(Scene modeling code data)
§ §

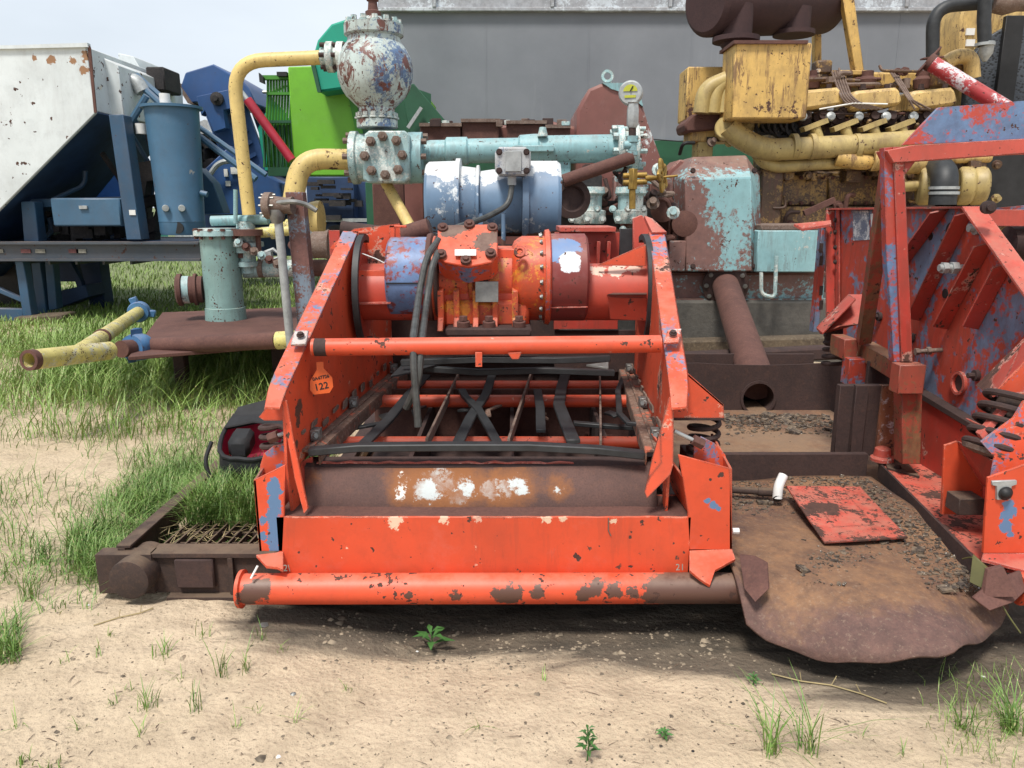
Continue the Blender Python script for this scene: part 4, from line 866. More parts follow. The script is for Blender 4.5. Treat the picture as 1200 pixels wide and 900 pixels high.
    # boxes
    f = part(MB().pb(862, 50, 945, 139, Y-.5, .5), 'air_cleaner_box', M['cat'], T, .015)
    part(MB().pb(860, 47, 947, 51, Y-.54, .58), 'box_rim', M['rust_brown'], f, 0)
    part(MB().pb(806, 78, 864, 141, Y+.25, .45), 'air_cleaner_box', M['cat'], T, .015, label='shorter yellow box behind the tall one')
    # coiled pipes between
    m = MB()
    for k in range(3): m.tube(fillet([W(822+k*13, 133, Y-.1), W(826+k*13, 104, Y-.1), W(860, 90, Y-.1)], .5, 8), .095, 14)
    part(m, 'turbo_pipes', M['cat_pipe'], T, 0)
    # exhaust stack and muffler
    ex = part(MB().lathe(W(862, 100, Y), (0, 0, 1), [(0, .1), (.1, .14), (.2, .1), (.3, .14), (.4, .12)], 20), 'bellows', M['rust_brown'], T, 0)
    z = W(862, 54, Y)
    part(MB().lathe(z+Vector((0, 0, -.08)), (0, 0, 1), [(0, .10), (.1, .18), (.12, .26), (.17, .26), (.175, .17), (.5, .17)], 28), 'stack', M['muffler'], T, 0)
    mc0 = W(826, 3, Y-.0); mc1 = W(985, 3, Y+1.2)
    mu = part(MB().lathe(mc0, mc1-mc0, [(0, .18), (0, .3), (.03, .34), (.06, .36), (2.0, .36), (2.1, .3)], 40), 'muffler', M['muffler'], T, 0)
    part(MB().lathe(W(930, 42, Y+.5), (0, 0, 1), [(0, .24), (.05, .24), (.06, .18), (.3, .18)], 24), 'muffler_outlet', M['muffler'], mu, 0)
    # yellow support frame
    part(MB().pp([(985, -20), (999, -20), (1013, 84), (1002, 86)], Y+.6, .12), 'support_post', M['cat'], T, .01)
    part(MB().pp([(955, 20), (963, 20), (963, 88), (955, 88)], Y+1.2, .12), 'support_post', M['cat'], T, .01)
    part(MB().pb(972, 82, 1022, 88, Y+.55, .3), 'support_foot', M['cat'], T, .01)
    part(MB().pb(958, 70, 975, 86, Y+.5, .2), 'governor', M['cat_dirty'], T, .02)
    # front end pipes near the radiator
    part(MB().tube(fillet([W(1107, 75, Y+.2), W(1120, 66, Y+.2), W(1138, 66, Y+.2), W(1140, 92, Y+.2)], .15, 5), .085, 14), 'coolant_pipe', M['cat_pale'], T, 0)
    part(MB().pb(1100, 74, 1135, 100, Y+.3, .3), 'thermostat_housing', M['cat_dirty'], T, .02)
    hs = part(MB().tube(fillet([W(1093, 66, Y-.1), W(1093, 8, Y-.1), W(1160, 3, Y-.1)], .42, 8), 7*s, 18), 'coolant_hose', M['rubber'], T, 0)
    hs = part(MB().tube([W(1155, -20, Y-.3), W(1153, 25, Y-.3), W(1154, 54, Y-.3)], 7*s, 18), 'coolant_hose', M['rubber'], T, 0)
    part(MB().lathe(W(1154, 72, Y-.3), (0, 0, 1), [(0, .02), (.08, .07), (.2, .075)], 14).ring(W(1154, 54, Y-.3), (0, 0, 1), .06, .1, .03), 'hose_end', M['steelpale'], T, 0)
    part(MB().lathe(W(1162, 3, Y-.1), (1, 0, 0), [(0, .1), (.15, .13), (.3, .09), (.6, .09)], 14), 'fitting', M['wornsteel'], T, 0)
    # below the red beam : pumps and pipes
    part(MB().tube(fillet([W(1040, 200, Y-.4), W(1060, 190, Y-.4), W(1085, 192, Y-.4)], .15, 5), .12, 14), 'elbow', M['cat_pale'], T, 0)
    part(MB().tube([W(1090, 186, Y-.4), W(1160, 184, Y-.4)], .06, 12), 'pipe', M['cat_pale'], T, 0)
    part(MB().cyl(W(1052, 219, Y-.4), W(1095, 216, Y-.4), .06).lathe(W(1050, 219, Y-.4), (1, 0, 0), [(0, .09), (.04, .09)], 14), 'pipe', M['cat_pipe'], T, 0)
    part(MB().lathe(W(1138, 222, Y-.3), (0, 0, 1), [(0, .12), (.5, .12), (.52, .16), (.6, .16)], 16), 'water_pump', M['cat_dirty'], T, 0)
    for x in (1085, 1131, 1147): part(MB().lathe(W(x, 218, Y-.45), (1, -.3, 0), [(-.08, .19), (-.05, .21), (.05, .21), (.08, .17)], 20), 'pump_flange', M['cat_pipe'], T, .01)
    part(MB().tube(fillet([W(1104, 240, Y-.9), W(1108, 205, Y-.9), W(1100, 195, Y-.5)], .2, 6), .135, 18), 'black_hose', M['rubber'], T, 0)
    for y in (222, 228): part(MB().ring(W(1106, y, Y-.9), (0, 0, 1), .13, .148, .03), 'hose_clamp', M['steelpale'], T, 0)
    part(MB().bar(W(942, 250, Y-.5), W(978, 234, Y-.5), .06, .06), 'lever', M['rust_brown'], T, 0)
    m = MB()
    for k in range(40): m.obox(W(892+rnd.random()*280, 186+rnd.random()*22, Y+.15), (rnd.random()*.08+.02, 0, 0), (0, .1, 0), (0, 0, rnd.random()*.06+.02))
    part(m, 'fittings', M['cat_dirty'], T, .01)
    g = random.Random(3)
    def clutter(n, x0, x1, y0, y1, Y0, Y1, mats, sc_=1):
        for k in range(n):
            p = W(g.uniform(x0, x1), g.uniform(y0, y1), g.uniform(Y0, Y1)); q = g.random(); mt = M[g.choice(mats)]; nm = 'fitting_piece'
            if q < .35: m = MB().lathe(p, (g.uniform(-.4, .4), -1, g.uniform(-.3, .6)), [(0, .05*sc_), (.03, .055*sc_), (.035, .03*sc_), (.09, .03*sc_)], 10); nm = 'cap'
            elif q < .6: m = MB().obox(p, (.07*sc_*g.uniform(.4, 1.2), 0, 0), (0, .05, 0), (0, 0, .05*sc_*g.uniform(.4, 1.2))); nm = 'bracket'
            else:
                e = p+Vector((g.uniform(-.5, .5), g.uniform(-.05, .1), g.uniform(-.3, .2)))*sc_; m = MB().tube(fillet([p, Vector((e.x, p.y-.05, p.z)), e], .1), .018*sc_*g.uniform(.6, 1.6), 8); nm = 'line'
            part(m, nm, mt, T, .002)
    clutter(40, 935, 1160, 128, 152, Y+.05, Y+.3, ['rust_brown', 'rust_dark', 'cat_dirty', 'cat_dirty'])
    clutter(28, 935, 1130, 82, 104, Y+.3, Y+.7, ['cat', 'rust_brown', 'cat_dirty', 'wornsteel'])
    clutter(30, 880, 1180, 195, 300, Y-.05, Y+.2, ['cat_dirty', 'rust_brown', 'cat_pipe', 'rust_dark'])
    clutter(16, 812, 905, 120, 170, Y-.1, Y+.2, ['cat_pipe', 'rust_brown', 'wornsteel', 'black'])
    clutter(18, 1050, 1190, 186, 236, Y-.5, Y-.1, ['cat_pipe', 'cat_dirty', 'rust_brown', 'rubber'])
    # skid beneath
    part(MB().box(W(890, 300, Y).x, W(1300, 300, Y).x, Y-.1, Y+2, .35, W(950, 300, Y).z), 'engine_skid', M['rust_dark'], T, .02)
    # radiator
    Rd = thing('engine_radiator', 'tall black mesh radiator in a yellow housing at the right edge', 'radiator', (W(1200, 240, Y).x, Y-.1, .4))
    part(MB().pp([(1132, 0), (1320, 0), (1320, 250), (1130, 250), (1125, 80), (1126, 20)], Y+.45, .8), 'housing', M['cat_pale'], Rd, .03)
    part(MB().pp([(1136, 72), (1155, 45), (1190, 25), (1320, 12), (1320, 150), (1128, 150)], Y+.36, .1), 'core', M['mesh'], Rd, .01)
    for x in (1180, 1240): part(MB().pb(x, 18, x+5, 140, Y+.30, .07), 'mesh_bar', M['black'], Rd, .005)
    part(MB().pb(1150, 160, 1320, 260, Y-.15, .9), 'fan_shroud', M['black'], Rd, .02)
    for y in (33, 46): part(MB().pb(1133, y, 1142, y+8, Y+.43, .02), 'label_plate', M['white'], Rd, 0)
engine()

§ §

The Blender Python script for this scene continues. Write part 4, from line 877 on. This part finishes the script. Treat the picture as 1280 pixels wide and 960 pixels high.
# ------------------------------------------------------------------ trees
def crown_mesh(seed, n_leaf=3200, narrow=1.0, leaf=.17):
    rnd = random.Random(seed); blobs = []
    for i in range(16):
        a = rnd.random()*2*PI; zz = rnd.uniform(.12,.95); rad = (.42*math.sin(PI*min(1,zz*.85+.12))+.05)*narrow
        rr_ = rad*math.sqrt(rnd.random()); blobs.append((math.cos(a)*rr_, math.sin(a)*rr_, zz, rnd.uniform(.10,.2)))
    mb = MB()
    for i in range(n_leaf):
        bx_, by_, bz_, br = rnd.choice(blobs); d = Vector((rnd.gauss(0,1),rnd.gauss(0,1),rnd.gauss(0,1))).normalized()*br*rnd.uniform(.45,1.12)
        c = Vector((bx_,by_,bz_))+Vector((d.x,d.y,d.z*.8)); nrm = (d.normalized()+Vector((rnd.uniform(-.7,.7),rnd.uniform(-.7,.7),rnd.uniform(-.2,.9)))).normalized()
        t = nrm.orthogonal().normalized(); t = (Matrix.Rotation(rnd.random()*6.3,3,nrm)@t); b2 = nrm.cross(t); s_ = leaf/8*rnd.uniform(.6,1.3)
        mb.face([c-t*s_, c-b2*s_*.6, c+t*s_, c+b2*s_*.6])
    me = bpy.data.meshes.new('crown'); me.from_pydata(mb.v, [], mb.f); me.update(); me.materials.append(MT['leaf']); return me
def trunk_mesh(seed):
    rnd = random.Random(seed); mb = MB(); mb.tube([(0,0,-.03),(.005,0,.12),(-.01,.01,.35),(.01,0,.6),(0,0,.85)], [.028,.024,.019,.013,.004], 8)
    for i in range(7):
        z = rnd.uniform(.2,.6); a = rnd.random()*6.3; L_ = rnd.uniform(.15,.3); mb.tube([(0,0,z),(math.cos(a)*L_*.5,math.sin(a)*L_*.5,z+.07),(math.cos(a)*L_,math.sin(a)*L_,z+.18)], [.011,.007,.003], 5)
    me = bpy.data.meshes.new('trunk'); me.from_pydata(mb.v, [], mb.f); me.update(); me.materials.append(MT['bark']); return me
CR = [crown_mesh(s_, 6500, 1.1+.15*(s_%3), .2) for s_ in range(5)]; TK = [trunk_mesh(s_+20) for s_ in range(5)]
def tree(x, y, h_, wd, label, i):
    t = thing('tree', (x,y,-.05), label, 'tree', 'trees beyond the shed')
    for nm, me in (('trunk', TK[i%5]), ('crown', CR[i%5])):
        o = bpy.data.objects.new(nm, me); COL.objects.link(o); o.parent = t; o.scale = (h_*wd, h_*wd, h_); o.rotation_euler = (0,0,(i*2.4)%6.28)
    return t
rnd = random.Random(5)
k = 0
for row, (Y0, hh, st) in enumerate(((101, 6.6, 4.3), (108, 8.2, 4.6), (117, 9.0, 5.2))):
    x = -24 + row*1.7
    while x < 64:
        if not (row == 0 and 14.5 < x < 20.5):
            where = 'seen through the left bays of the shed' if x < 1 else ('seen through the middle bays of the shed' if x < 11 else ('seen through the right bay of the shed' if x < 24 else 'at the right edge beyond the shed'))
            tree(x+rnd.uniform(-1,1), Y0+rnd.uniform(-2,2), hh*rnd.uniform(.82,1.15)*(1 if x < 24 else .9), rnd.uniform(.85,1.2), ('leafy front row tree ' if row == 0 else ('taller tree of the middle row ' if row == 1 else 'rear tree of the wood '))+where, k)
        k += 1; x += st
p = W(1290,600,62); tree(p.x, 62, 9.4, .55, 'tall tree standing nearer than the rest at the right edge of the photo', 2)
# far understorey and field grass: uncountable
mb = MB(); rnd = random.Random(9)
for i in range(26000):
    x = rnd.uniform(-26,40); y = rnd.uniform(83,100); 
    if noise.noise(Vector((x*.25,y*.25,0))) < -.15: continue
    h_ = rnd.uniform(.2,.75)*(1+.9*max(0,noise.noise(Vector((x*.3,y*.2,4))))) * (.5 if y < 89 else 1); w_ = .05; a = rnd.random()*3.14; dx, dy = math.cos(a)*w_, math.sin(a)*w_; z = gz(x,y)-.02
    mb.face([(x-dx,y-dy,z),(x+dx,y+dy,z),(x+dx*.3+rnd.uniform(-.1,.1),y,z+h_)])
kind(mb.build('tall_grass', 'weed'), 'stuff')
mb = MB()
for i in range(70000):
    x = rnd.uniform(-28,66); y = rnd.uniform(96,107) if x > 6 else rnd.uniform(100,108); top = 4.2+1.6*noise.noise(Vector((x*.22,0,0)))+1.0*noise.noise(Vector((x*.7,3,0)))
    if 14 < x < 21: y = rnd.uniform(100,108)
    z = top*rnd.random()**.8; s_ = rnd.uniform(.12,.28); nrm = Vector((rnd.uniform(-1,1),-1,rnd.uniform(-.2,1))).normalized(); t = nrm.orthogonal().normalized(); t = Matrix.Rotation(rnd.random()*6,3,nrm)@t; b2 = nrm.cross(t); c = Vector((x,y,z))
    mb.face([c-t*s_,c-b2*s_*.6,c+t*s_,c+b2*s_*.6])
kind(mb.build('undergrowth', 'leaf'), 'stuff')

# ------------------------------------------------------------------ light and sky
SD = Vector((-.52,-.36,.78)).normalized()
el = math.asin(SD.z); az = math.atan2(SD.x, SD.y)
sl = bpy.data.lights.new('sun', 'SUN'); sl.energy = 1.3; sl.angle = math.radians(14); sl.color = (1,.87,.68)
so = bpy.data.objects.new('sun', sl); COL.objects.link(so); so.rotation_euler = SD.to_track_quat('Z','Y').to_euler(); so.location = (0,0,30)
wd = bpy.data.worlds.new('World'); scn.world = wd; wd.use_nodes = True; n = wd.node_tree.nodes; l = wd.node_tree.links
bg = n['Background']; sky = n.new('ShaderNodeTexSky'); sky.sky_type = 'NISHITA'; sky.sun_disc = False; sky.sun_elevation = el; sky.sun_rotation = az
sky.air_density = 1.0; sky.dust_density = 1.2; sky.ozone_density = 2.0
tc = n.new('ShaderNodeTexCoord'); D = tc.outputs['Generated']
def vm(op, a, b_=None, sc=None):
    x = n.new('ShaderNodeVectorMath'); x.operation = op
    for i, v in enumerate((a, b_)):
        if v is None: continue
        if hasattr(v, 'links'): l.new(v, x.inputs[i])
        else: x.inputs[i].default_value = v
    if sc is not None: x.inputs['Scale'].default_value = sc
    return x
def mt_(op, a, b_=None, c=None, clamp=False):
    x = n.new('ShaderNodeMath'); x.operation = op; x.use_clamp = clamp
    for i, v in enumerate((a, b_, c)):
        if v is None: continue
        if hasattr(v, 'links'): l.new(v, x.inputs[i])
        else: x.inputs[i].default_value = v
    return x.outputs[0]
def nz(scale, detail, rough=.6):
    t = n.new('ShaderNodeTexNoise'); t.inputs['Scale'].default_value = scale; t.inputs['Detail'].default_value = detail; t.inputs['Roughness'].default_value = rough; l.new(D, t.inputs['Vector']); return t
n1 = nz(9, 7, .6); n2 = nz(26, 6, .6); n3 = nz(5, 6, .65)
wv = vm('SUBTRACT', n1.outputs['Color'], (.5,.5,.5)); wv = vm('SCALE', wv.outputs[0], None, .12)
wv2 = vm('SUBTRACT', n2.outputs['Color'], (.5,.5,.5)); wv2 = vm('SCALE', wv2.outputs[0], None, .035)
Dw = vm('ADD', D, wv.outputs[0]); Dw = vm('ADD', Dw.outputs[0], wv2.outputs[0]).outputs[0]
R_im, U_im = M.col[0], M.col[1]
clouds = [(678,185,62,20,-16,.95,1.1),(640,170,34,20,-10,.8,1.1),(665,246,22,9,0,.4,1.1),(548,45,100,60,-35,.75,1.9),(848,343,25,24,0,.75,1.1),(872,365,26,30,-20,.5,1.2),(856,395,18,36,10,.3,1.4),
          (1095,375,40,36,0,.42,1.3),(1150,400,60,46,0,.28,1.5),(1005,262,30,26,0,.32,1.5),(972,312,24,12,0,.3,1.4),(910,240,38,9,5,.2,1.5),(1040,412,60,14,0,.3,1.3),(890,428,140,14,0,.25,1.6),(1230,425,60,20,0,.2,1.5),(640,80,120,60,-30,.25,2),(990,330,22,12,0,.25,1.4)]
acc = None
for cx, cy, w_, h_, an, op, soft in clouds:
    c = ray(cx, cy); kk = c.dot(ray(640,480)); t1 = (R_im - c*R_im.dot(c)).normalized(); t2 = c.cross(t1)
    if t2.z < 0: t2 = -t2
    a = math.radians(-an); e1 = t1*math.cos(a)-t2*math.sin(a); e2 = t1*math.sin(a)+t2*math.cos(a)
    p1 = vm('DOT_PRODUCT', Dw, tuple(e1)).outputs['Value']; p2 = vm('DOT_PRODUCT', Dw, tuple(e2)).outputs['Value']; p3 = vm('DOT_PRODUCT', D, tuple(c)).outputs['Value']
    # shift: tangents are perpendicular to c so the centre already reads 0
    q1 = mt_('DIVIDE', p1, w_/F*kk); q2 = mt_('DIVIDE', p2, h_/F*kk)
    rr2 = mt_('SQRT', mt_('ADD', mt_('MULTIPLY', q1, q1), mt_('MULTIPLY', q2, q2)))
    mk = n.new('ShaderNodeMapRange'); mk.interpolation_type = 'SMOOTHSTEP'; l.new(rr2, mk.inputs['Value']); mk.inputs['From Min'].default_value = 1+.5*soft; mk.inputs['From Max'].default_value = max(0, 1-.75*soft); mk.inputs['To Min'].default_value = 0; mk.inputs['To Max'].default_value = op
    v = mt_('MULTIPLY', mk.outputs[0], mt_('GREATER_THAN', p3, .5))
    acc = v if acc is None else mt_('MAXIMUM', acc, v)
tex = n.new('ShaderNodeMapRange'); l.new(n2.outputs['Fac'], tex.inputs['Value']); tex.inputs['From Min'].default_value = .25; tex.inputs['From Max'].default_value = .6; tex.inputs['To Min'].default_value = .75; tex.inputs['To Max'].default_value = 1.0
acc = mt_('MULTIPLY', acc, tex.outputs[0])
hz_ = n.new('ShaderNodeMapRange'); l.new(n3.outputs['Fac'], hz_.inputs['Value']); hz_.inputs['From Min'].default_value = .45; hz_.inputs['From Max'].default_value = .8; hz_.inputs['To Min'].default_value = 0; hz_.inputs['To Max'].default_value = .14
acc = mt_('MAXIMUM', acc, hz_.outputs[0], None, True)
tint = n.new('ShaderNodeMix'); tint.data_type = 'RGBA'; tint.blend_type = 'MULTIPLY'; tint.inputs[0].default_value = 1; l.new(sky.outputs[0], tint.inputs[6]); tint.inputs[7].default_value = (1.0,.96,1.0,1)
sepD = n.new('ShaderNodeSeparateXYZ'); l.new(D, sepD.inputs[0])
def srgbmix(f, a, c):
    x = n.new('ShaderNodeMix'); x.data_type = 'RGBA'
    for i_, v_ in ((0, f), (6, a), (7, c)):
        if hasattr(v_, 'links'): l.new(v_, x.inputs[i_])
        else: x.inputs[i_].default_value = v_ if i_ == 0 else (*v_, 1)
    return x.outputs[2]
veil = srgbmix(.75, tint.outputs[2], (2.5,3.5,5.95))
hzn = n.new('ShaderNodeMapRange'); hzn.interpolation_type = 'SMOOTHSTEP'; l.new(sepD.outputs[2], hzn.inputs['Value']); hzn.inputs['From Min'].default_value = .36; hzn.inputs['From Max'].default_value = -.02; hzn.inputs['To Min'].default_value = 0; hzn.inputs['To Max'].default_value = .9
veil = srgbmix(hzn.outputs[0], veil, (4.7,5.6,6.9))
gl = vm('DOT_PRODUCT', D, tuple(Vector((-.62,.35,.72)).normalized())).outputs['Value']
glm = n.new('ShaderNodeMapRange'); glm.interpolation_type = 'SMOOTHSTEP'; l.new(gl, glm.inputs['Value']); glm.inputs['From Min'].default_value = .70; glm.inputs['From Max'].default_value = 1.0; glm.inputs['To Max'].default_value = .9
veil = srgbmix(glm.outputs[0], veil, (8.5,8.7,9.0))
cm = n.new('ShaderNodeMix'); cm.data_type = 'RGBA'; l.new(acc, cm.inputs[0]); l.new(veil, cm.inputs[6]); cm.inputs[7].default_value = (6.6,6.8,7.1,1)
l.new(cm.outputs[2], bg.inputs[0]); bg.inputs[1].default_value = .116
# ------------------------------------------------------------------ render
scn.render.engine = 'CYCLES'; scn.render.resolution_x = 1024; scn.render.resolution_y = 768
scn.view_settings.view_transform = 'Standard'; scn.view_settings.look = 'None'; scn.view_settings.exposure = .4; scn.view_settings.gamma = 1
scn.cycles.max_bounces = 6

§ §

Task: Which lines include "high"? Copy each of them out.

Worked solution:
Continue the Blender Python script for this scene: part 4, from line 866. More parts follow. The script is for Blender 4.5. Treat the picture as 1200 pixels wide and 900 pixels high.
The Blender Python script for this scene continues. Write part 4, from line 877 on. This part finishes the script. Treat the picture as 1280 pixels wide and 960 pixels high.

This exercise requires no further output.